▶ WHAT TO DO: An exact copy of all the data is required, with pictures left out.

::: DATASET SECTION :::

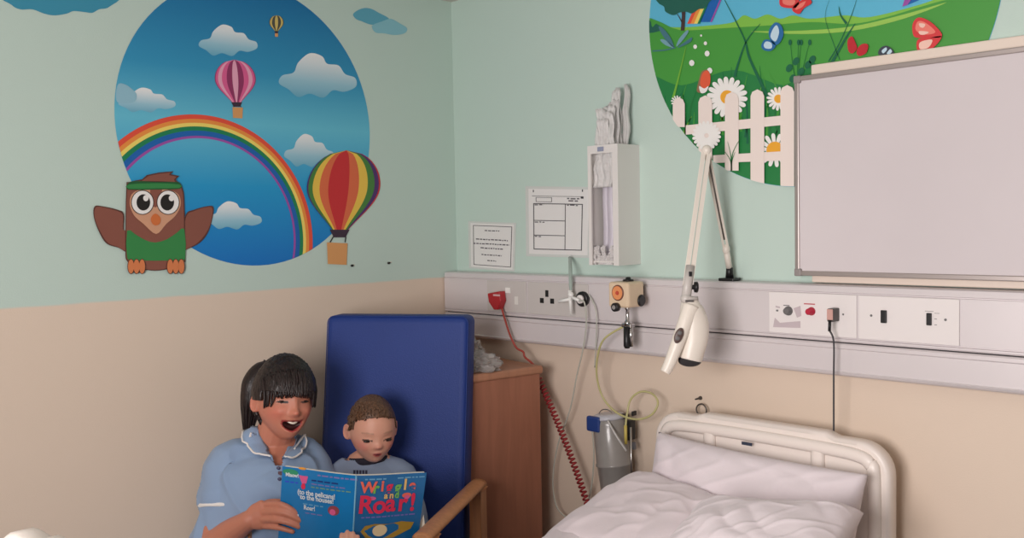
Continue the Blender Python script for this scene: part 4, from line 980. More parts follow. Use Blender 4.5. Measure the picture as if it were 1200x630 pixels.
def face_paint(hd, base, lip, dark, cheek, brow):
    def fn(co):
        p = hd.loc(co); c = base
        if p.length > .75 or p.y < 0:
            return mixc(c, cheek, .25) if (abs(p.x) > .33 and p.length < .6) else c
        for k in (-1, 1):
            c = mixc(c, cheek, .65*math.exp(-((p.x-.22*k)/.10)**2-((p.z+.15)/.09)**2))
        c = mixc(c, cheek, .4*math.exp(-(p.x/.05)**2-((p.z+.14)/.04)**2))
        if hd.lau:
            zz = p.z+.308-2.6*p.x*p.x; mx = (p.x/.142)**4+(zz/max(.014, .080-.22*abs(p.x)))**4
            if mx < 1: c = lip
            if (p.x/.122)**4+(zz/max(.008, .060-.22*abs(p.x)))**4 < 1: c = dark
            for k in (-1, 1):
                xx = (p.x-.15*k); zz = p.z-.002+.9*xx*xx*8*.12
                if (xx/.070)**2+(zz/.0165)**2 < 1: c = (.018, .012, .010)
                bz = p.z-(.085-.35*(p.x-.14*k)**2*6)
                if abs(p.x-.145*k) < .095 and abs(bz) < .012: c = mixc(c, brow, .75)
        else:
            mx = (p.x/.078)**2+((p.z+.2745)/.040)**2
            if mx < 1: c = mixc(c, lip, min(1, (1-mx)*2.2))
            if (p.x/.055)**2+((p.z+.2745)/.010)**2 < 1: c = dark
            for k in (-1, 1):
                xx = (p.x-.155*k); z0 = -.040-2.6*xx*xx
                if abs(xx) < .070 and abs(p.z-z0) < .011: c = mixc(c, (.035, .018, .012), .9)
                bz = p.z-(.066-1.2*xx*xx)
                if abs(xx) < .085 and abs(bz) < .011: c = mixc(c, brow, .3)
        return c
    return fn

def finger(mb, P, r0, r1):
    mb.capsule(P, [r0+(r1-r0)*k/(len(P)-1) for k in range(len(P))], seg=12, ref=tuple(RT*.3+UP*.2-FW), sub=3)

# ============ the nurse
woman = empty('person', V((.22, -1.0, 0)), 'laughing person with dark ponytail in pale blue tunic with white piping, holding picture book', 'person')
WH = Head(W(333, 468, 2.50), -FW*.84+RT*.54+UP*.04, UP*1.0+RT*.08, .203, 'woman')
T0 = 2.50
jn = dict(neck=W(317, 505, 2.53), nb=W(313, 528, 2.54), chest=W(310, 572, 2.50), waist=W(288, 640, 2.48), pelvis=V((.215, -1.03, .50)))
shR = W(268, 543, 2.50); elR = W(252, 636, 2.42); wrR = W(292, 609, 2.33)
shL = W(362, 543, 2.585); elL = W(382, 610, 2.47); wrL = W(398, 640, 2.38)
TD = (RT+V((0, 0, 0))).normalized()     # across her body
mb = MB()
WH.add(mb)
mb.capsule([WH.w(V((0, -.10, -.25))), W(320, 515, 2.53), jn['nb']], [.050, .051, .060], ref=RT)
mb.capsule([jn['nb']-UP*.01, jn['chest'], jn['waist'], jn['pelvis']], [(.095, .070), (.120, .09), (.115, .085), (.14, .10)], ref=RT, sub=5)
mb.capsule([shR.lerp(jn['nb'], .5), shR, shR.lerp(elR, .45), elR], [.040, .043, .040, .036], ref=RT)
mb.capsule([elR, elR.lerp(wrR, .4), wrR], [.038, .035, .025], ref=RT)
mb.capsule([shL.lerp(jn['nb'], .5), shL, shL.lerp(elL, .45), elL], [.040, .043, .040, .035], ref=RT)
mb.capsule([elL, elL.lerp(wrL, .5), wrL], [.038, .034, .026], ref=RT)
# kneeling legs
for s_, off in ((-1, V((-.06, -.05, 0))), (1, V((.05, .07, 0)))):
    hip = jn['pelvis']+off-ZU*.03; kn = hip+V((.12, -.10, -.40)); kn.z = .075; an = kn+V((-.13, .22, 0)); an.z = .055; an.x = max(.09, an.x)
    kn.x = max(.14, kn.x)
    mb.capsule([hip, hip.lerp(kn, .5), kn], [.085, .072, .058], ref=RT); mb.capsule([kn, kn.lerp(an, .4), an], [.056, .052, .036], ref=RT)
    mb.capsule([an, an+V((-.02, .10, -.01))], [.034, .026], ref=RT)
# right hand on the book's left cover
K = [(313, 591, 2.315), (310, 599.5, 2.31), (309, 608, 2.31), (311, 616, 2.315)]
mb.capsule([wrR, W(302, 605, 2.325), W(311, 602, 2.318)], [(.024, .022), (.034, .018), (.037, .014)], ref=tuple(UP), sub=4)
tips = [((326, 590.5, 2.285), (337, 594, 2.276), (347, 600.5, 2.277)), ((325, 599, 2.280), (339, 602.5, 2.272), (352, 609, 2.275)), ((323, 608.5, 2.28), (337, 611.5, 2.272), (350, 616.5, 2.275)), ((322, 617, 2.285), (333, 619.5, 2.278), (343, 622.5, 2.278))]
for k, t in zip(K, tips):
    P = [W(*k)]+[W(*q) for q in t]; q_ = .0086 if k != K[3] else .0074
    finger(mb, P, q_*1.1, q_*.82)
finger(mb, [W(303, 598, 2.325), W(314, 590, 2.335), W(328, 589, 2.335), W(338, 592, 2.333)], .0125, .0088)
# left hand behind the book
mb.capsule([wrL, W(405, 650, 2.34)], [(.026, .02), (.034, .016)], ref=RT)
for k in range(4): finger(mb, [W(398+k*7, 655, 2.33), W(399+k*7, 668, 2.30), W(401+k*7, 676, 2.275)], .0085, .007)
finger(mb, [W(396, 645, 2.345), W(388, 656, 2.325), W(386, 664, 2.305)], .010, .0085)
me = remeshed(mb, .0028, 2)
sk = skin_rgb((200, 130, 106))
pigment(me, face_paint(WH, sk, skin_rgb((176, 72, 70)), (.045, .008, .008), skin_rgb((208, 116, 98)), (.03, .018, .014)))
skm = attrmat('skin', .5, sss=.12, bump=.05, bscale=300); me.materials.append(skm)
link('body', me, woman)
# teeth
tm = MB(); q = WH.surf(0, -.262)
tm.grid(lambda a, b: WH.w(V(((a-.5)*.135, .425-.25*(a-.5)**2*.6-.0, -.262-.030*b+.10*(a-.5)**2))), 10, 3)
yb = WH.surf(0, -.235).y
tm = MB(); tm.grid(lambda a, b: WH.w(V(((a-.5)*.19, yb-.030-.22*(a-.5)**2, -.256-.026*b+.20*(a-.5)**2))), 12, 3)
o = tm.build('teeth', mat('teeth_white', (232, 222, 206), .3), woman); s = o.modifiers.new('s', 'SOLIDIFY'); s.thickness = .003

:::

▶ REPLY:
Continue the Blender Python script for this scene: part 4, from line 980. More parts follow. Use Blender 4.5. Measure the picture as if it were 1200x630 pixels.
def face_paint(hd, base, lip, dark, cheek, brow):
    def fn(co):
        p = hd.loc(co); c = base
        if p.length > .75 or p.y < 0:
            return mixc(c, cheek, .25) if (abs(p.x) > .33 and p.length < .6) else c
        for k in (-1, 1):
            c = mixc(c, cheek, .65*math.exp(-((p.x-.22*k)/.10)**2-((p.z+.15)/.09)**2))
        c = mixc(c, cheek, .4*math.exp(-(p.x/.05)**2-((p.z+.14)/.04)**2))
        if hd.lau:
            zz = p.z+.308-2.6*p.x*p.x; mx = (p.x/.142)**4+(zz/max(.014, .080-.22*abs(p.x)))**4
            if mx < 1: c = lip
            if (p.x/.122)**4+(zz/max(.008, .060-.22*abs(p.x)))**4 < 1: c = dark
            for k in (-1, 1):
                xx = (p.x-.15*k); zz = p.z-.002+.9*xx*xx*8*.12
                if (xx/.070)**2+(zz/.0165)**2 < 1: c = (.018, .012, .010)
                bz = p.z-(.085-.35*(p.x-.14*k)**2*6)
                if abs(p.x-.145*k) < .095 and abs(bz) < .012: c = mixc(c, brow, .75)
        else:
            mx = (p.x/.078)**2+((p.z+.2745)/.040)**2
            if mx < 1: c = mixc(c, lip, min(1, (1-mx)*2.2))
            if (p.x/.055)**2+((p.z+.2745)/.010)**2 < 1: c = dark
            for k in (-1, 1):
                xx = (p.x-.155*k); z0 = -.040-2.6*xx*xx
                if abs(xx) < .070 and abs(p.z-z0) < .011: c = mixc(c, (.035, .018, .012), .9)
                bz = p.z-(.066-1.2*xx*xx)
                if abs(xx) < .085 and abs(bz) < .011: c = mixc(c, brow, .3)
        return c
    return fn

def finger(mb, P, r0, r1):
    mb.capsule(P, [r0+(r1-r0)*k/(len(P)-1) for k in range(len(P))], seg=12, ref=tuple(RT*.3+UP*.2-FW), sub=3)

# ============ the nurse
woman = empty('person', V((.22, -1.0, 0)), 'laughing person with dark ponytail in pale blue tunic with white piping, holding picture book', 'person')
WH = Head(W(333, 468, 2.50), -FW*.84+RT*.54+UP*.04, UP*1.0+RT*.08, .203, 'woman')
T0 = 2.50
jn = dict(neck=W(317, 505, 2.53), nb=W(313, 528, 2.54), chest=W(310, 572, 2.50), waist=W(288, 640, 2.48), pelvis=V((.215, -1.03, .50)))
shR = W(268, 543, 2.50); elR = W(252, 636, 2.42); wrR = W(292, 609, 2.33)
shL = W(362, 543, 2.585); elL = W(382, 610, 2.47); wrL = W(398, 640, 2.38)
TD = (RT+V((0, 0, 0))).normalized()     # across her body
mb = MB()
WH.add(mb)
mb.capsule([WH.w(V((0, -.10, -.25))), W(320, 515, 2.53), jn['nb']], [.050, .051, .060], ref=RT)
mb.capsule([jn['nb']-UP*.01, jn['chest'], jn['waist'], jn['pelvis']], [(.095, .070), (.120, .09), (.115, .085), (.14, .10)], ref=RT, sub=5)
mb.capsule([shR.lerp(jn['nb'], .5), shR, shR.lerp(elR, .45), elR], [.040, .043, .040, .036], ref=RT)
mb.capsule([elR, elR.lerp(wrR, .4), wrR], [.038, .035, .025], ref=RT)
mb.capsule([shL.lerp(jn['nb'], .5), shL, shL.lerp(elL, .45), elL], [.040, .043, .040, .035], ref=RT)
mb.capsule([elL, elL.lerp(wrL, .5), wrL], [.038, .034, .026], ref=RT)
# kneeling legs
for s_, off in ((-1, V((-.06, -.05, 0))), (1, V((.05, .07, 0)))):
    hip = jn['pelvis']+off-ZU*.03; kn = hip+V((.12, -.10, -.40)); kn.z = .075; an = kn+V((-.13, .22, 0)); an.z = .055; an.x = max(.09, an.x)
    kn.x = max(.14, kn.x)
    mb.capsule([hip, hip.lerp(kn, .5), kn], [.085, .072, .058], ref=RT); mb.capsule([kn, kn.lerp(an, .4), an], [.056, .052, .036], ref=RT)
    mb.capsule([an, an+V((-.02, .10, -.01))], [.034, .026], ref=RT)
# right hand on the book's left cover
K = [(313, 591, 2.315), (310, 599.5, 2.31), (309, 608, 2.31), (311, 616, 2.315)]
mb.capsule([wrR, W(302, 605, 2.325), W(311, 602, 2.318)], [(.024, .022), (.034, .018), (.037, .014)], ref=tuple(UP), sub=4)
tips = [((326, 590.5, 2.285), (337, 594, 2.276), (347, 600.5, 2.277)), ((325, 599, 2.280), (339, 602.5, 2.272), (352, 609, 2.275)), ((323, 608.5, 2.28), (337, 611.5, 2.272), (350, 616.5, 2.275)), ((322, 617, 2.285), (333, 619.5, 2.278), (343, 622.5, 2.278))]
for k, t in zip(K, tips):
    P = [W(*k)]+[W(*q) for q in t]; q_ = .0086 if k != K[3] else .0074
    finger(mb, P, q_*1.1, q_*.82)
finger(mb, [W(303, 598, 2.325), W(314, 590, 2.335), W(328, 589, 2.335), W(338, 592, 2.333)], .0125, .0088)
# left hand behind the book
mb.capsule([wrL, W(405, 650, 2.34)], [(.026, .02), (.034, .016)], ref=RT)
for k in range(4): finger(mb, [W(398+k*7, 655, 2.33), W(399+k*7, 668, 2.30), W(401+k*7, 676, 2.275)], .0085, .007)
finger(mb, [W(396, 645, 2.345), W(388, 656, 2.325), W(386, 664, 2.305)], .010, .0085)
me = remeshed(mb, .0028, 2)
sk = skin_rgb((200, 130, 106))
pigment(me, face_paint(WH, sk, skin_rgb((176, 72, 70)), (.045, .008, .008), skin_rgb((208, 116, 98)), (.03, .018, .014)))
skm = attrmat('skin', .5, sss=.12, bump=.05, bscale=300); me.materials.append(skm)
link('body', me, woman)
# teeth
tm = MB(); q = WH.surf(0, -.262)
tm.grid(lambda a, b: WH.w(V(((a-.5)*.135, .425-.25*(a-.5)**2*.6-.0, -.262-.030*b+.10*(a-.5)**2))), 10, 3)
yb = WH.surf(0, -.235).y
tm = MB(); tm.grid(lambda a, b: WH.w(V(((a-.5)*.19, yb-.030-.22*(a-.5)**2, -.256-.026*b+.20*(a-.5)**2))), 12, 3)
o = tm.build('teeth', mat('teeth_white', (232, 222, 206), .3), woman); s = o.modifiers.new('s', 'SOLIDIFY'); s.thickness = .003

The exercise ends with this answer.